* [REQUIREMENTS]: Print exactly the lines from the first one down to the line that contains "roof(a0, q1, w1)])", both included, and skip the pictures.

* [MATERIAL PROVIDED]:
════════

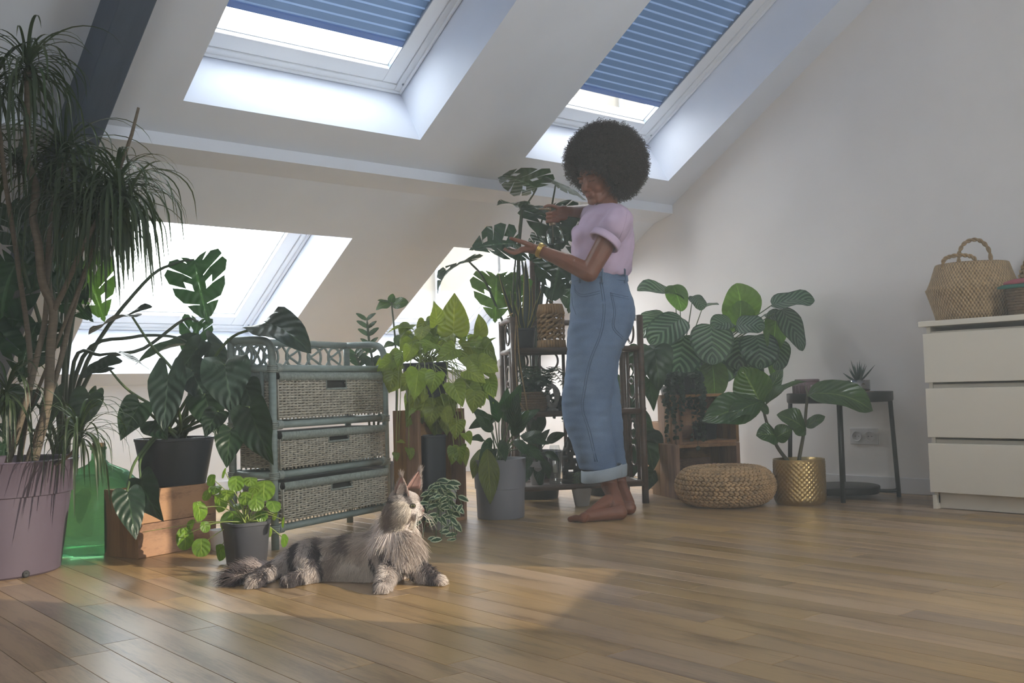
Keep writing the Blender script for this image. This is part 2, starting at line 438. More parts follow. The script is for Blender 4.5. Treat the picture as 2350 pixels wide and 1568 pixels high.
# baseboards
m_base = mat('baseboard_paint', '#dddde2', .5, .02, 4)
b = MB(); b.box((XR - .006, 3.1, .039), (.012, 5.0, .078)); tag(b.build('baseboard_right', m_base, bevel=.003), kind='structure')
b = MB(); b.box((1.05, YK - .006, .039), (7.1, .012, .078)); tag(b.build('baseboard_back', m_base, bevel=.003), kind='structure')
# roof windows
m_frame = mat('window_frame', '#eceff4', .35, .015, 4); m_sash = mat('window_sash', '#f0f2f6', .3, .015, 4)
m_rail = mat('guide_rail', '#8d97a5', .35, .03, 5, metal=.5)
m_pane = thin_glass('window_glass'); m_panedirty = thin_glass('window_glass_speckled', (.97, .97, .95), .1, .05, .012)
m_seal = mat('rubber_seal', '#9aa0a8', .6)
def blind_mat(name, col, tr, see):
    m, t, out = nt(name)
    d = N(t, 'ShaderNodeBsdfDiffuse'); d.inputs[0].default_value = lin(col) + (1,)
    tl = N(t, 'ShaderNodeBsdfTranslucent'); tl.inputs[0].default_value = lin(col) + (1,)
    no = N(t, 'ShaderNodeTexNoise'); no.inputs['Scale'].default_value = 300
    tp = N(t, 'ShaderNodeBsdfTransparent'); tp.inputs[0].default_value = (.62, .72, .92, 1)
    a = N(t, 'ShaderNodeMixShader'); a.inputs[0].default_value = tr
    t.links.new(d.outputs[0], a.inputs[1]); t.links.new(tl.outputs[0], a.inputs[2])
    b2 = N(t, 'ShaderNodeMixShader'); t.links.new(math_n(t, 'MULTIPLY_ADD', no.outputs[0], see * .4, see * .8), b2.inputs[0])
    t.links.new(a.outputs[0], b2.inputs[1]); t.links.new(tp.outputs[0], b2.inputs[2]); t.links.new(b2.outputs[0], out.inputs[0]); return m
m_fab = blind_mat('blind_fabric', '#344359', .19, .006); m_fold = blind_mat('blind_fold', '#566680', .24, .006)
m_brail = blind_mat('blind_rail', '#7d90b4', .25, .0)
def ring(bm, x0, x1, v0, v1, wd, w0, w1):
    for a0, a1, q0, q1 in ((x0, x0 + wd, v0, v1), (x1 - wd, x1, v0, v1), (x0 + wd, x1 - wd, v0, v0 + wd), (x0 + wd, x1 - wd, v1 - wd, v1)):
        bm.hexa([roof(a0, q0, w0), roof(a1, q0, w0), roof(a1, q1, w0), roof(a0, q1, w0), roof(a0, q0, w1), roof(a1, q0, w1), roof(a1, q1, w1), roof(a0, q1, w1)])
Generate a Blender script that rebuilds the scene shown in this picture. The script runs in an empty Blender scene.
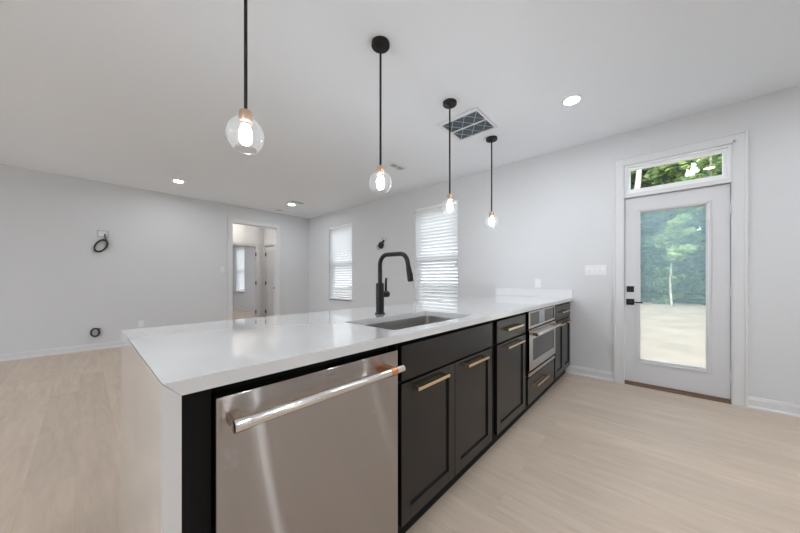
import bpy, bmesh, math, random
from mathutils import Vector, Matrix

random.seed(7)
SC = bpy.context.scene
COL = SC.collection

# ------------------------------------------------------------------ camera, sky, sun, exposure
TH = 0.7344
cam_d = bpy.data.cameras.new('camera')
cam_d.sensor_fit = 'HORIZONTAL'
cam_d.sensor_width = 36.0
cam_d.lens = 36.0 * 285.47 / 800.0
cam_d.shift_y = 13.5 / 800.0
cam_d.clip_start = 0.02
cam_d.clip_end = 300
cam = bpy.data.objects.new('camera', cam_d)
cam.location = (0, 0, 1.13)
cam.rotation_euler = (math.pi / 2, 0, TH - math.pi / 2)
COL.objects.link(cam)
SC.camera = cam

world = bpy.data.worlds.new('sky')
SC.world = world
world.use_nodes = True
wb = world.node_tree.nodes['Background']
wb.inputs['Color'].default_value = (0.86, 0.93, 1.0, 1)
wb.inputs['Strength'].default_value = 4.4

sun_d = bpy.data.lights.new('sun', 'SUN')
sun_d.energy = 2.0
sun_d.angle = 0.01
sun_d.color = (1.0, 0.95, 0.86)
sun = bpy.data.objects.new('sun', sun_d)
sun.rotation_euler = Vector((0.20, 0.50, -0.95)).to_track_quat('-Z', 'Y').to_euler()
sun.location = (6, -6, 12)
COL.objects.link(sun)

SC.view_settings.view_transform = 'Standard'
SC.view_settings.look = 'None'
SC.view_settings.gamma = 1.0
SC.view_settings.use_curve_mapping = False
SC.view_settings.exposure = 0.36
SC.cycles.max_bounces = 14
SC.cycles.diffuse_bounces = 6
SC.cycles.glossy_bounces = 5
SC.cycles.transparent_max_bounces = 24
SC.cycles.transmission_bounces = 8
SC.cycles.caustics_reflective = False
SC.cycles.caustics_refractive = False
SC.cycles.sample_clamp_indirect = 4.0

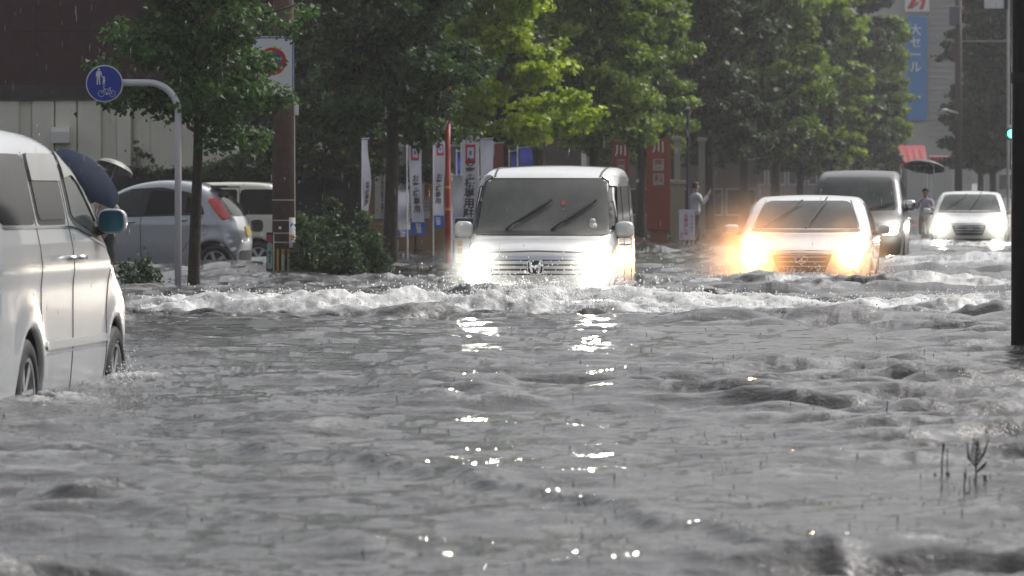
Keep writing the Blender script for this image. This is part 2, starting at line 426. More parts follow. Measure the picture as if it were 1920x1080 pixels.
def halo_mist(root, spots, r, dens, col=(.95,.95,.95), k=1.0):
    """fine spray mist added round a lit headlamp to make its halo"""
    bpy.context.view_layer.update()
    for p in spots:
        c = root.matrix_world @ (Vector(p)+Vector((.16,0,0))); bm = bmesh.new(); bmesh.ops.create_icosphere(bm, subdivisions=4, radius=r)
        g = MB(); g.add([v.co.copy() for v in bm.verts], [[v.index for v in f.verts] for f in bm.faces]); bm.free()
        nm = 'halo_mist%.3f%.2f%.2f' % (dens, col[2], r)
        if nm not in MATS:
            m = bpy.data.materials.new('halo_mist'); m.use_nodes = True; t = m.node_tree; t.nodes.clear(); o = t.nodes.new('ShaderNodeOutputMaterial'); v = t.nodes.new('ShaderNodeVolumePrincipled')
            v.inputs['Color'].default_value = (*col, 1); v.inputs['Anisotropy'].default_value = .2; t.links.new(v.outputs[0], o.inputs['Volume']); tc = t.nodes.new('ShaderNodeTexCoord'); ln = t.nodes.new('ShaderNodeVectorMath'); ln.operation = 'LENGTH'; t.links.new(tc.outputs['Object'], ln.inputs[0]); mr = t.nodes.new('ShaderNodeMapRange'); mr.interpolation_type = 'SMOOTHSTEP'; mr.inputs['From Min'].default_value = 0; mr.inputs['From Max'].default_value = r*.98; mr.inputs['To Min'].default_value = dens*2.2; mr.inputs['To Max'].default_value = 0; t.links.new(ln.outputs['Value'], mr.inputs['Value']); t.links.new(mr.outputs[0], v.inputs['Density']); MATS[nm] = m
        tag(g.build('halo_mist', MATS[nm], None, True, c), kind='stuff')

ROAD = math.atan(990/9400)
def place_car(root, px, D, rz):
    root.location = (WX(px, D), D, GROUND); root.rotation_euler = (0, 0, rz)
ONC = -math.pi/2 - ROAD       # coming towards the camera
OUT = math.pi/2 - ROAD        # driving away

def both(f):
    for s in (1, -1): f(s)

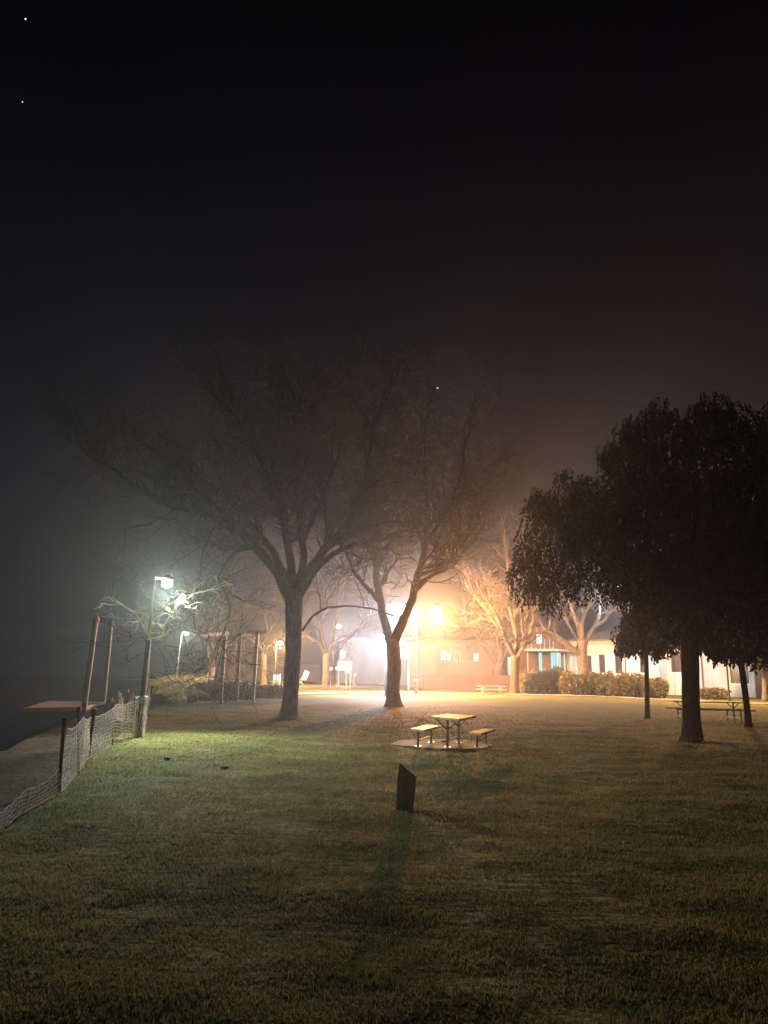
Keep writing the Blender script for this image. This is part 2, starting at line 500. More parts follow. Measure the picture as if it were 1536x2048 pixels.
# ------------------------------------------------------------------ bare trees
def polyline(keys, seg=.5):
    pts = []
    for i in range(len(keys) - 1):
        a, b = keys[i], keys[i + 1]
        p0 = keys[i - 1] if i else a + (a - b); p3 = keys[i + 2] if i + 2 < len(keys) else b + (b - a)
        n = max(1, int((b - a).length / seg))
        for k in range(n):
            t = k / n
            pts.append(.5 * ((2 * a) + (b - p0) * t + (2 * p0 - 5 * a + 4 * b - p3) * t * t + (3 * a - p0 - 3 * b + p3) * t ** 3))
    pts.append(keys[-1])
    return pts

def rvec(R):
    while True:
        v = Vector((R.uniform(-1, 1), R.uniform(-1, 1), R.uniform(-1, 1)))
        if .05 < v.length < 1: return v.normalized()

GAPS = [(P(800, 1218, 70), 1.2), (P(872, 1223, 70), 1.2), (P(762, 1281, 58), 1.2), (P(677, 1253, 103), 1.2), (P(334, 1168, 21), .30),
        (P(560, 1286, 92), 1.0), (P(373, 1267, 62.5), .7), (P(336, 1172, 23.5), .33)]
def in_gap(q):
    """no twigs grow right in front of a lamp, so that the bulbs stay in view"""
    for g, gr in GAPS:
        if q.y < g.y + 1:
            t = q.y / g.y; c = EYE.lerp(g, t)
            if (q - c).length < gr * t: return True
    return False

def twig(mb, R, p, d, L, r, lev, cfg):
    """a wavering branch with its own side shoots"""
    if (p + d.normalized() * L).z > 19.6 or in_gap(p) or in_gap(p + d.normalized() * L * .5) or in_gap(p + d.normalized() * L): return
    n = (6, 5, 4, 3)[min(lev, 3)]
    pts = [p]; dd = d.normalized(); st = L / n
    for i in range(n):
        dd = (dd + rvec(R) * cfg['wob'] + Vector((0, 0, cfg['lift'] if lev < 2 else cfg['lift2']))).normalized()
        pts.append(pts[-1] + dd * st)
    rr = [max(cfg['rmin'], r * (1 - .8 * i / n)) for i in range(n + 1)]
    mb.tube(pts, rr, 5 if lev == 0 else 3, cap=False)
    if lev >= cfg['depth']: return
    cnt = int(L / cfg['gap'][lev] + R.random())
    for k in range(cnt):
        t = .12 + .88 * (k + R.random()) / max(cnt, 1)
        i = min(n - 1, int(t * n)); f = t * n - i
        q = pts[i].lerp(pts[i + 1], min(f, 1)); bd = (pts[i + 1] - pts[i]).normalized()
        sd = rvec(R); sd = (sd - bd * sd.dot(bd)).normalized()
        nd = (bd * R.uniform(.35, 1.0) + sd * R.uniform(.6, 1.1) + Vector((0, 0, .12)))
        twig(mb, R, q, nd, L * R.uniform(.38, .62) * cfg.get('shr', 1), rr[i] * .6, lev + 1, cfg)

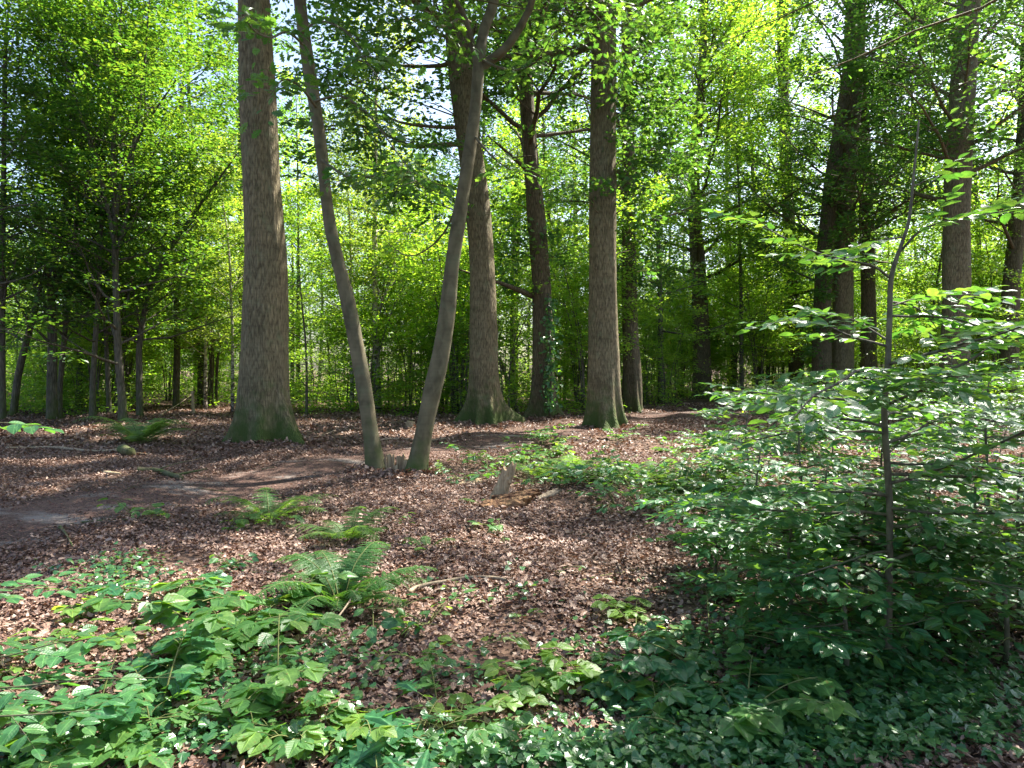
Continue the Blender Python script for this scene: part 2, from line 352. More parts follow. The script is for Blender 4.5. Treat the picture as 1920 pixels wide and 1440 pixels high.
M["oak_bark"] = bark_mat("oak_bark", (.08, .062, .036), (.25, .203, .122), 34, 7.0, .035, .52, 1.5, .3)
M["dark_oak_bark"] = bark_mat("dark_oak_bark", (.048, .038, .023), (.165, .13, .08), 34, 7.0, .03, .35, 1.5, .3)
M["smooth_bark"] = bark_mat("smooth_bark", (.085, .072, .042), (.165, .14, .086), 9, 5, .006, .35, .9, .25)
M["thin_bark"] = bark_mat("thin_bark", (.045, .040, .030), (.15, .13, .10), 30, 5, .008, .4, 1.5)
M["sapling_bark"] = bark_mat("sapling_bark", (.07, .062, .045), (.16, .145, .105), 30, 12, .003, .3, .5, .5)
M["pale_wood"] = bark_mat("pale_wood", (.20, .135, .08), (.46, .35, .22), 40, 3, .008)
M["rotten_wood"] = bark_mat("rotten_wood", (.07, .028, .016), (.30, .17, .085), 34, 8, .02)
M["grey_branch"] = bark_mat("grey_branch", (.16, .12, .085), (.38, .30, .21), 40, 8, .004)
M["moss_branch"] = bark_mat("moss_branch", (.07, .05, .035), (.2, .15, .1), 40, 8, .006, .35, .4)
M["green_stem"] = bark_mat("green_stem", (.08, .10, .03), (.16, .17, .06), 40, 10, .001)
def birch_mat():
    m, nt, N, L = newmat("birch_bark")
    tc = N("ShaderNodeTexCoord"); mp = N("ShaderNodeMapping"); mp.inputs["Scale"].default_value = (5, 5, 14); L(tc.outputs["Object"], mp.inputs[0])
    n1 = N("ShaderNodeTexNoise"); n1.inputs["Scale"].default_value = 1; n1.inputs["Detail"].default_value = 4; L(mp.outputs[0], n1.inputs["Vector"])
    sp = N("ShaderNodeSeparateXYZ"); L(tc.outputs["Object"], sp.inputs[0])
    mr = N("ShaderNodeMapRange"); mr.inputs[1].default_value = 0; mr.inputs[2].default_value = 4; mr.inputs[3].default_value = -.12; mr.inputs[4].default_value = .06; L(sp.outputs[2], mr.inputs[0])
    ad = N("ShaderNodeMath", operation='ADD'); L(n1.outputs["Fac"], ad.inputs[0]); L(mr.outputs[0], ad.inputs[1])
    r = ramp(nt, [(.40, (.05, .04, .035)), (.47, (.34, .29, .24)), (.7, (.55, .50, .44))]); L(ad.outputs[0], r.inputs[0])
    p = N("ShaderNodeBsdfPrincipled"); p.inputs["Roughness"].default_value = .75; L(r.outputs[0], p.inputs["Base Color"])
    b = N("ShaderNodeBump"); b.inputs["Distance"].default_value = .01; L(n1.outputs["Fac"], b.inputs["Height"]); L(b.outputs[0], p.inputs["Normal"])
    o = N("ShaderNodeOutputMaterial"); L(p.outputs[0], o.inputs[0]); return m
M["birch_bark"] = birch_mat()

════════

* [EXERCISE ANSWER]:
Keep writing the Blender script for this image. This is part 2, starting at line 438. More parts follow. The script is for Blender 4.5. Treat the picture as 2350 pixels wide and 1568 pixels high.
# baseboards
m_base = mat('baseboard_paint', '#dddde2', .5, .02, 4)
b = MB(); b.box((XR - .006, 3.1, .039), (.012, 5.0, .078)); tag(b.build('baseboard_right', m_base, bevel=.003), kind='structure')
b = MB(); b.box((1.05, YK - .006, .039), (7.1, .012, .078)); tag(b.build('baseboard_back', m_base, bevel=.003), kind='structure')
# roof windows
m_frame = mat('window_frame', '#eceff4', .35, .015, 4); m_sash = mat('window_sash', '#f0f2f6', .3, .015, 4)
m_rail = mat('guide_rail', '#8d97a5', .35, .03, 5, metal=.5)
m_pane = thin_glass('window_glass'); m_panedirty = thin_glass('window_glass_speckled', (.97, .97, .95), .1, .05, .012)
m_seal = mat('rubber_seal', '#9aa0a8', .6)
def blind_mat(name, col, tr, see):
    m, t, out = nt(name)
    d = N(t, 'ShaderNodeBsdfDiffuse'); d.inputs[0].default_value = lin(col) + (1,)
    tl = N(t, 'ShaderNodeBsdfTranslucent'); tl.inputs[0].default_value = lin(col) + (1,)
    no = N(t, 'ShaderNodeTexNoise'); no.inputs['Scale'].default_value = 300
    tp = N(t, 'ShaderNodeBsdfTransparent'); tp.inputs[0].default_value = (.62, .72, .92, 1)
    a = N(t, 'ShaderNodeMixShader'); a.inputs[0].default_value = tr
    t.links.new(d.outputs[0], a.inputs[1]); t.links.new(tl.outputs[0], a.inputs[2])
    b2 = N(t, 'ShaderNodeMixShader'); t.links.new(math_n(t, 'MULTIPLY_ADD', no.outputs[0], see * .4, see * .8), b2.inputs[0])
    t.links.new(a.outputs[0], b2.inputs[1]); t.links.new(tp.outputs[0], b2.inputs[2]); t.links.new(b2.outputs[0], out.inputs[0]); return m
m_fab = blind_mat('blind_fabric', '#344359', .19, .006); m_fold = blind_mat('blind_fold', '#566680', .24, .006)
m_brail = blind_mat('blind_rail', '#7d90b4', .25, .0)
def ring(bm, x0, x1, v0, v1, wd, w0, w1):
    for a0, a1, q0, q1 in ((x0, x0 + wd, v0, v1), (x1 - wd, x1, v0, v1), (x0 + wd, x1 - wd, v0, v0 + wd), (x0 + wd, x1 - wd, v1 - wd, v1)):
        bm.hexa([roof(a0, q0, w0), roof(a1, q0, w0), roof(a1, q1, w0), roof(a0, q1, w0), roof(a0, q0, w1), roof(a1, q0, w1), roof(a1, q1, w1), roof(a0, q1, w1)])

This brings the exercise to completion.